Creating yet another database of children makes life easier for would-be creditors (and the CRAs, naturally), but increases the likelihood that any given child’s SSN will be misused.
The “proactivity” of this proposal lies not so much in protecting children from the adult consequences of childhood ID theft — Adam’s proposal does that by simply wiping the slate clean — but in helping would-be creditors screen applicants. That’s nice, if you’re a would-be creditor, or a CRA acting as an info conduit to same. If you are a child, or a parent, this proposal is nothing to write home about.
The real problem is that credit bureaus establish multiple people under a single SSN without giving it much of a thought. It would not be hard for a credit bureau to get the numbering algorhythm for SSNs. The middle two digits when combined with the initial 3 digits will give a time range when the SSN was issued.
But when illegal immigrants and identity thieves set up phony identities (called synthetic identity theft) using an SSN they have bought on the Internet, credit bureaus just set up an account for them even if they are the 50th person to use the SSN. Until that stops, no lists or other solutions are going to work. And that is never going to stop.
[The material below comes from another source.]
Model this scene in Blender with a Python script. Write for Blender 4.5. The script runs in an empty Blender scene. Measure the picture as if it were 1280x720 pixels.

The reason it’s not going to stop is that the federal government is happy to collect Social Security withholdings from people using someone else’s SSN. Those funds go into the Social Security Administration’s Earnings Suspense Account–a slush fund that is keeping Social Security solvent–that I believe has collected over $650 billion since 1988. With the government and the credit bureaus profiting from stolen SSNs and identity theft, it is never going to change. Illegal immigrants view Social Security withholdings as a cost of working in the U.S.
A credit bureau will never tell you how many people are using your SSN citing “privacy.” But they sell the “10 best names” for a Social to businesses at a hefty price. So they make money coming and going and identity theft continues to proliferate. The credit bureaus could stop it but have every incentive to keep it going and in fact to expand it. So does the Social Security Administration.